By misunderstood I think people expect it to be a black comedy or a power fantasy. There is a sense of schadenfreude in the film as the main character compounds each poor decision and breaks further from reality. And the film tries to tell us that we’re only one bad day away from a breakdown of civil behavior, which I don’t really agree with but that seems to be the message.

I think Treed Murray is another film in the same sort of genre of bad choices and the fragility of civil behavior. But it’s less ambiguous and easier to understand than Falling Down.


Whenever art tries to tell me this, I make a point to steer clear of meeting the artist.


I had no idea whatever about Falling Down when my friends said “We’re going to a movie, wanna go?”

On the other hand, I expected Boogie Nights to be a light-hearted comedy (because Burt Reynolds, of course). Hoo boy, was I wrong about that! I can’t even watch this clip.


Robert Duvall is always great. Just thinking about him makes me yearn to watch Lonesome Dove again:


Aren’t they all?

I really don’t think that’s what the movie is trying to tell the audience, given the scenes in the surplus store, at his mother’s house, and the clip I provided above. It’s about the simmering anger of an individual white straight male with a thwarted and delusional sense of entitlement finally boiling over into a rampage that cuts a swath through civil society (which, to be fair, isn’t all that civil – arseholes abound in that movie).

I can understand why in 1993 audiences could see it as the black comedy or power fantasy you describe, and not only because the filmmakers wanted to have things both ways (social commentary and blockbuster! Michael Douglas is the leading man we cheer for, but also the villain! etc.). It’s also because back then at the End of History and the beginning of the dotcom boom D-FENS could be waved away as an aberration, just a guy whose history could be ignored by looking at the results of “one bad day”. Now he’s all around us, blowing up civil society, not just for one bad day but for 532 of them (and counting).

[thanks for splitting it off, @orenwolf]


Falling down, I thought, was a great movie precisely because it starts off appearing to be about rebellion against modern society, until you realize that the main character has, in fact, already fallen out with said society and been living in some sort of auto-robo-dreamworld pretending everything was fine, when it clearly was not. Good for what it was.

Obscure movie reference win! Not only was that an awesome movie and shot close to my house, but David Hewlett was the perfect actor for the main role. :slight_smile:


Yup. That’s why I think it’s more relevant than ever. I can totally see why both good and bad people both like and hate it, maybe even at the same time. But it’s the sort of movie that why people love or hate it says volumes about their worldview and character.

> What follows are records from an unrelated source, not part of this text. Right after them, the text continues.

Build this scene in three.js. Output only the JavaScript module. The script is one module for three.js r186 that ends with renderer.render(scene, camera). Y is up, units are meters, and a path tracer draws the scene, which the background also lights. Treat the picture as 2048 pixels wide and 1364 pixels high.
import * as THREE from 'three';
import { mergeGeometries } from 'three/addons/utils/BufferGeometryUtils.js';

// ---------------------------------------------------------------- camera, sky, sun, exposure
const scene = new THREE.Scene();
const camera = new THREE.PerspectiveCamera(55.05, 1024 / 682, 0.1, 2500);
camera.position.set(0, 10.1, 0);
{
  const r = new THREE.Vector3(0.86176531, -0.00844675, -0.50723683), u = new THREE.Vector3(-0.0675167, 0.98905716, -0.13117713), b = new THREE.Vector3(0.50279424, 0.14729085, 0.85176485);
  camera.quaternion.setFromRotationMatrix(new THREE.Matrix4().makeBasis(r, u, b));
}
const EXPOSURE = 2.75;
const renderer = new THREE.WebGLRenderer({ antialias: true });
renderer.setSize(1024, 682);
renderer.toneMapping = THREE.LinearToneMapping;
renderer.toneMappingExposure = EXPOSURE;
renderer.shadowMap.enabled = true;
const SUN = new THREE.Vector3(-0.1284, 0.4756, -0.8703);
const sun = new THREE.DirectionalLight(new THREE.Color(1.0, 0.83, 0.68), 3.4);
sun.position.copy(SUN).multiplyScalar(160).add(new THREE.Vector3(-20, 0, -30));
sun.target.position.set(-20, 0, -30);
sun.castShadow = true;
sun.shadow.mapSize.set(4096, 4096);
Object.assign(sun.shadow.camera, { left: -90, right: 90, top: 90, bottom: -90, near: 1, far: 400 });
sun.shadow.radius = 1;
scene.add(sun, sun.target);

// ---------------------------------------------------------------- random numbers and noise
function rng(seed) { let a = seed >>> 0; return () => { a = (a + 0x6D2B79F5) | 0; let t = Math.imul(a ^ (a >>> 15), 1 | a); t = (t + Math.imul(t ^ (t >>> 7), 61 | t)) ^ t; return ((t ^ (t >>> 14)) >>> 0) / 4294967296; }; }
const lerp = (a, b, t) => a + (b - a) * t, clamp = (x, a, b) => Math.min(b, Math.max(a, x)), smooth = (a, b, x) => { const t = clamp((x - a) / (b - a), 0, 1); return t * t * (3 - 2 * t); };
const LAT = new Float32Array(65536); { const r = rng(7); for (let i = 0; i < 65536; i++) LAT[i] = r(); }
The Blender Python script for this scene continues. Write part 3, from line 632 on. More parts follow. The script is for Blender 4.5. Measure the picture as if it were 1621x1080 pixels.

Personally, I think it’s a pretty well made movie with strong performances all around, both literally and metaphorically captures the atmosphere of LA at the time, and is open to interpretation. While Schumacher has Prendergast check D-FENS at the end, I’m less certain he and the writers didn’t somewhat sympathize with Foster. It comes at the end of a long string of glorified violence and having Foster commit suicide by cop, while probably the best ending dramatically, is a fairly transparent appeal to sympathize with him even though he’s deranged. So again, I completely get hating it and I completely get liking it.


Just watched Ant-Man and the Wasp. The good news is that D-FENS finally gets a bit of a redemption arc.


Hank Pym?

Even though my b~day is tomorrow, I refuse to spend any money on another Marvel movie before Into the Spiderverse comes out; that’s how irritated I still am about IW.


As long you leave before the mid-credits sequence happens you can still pretend Infinity War never happened.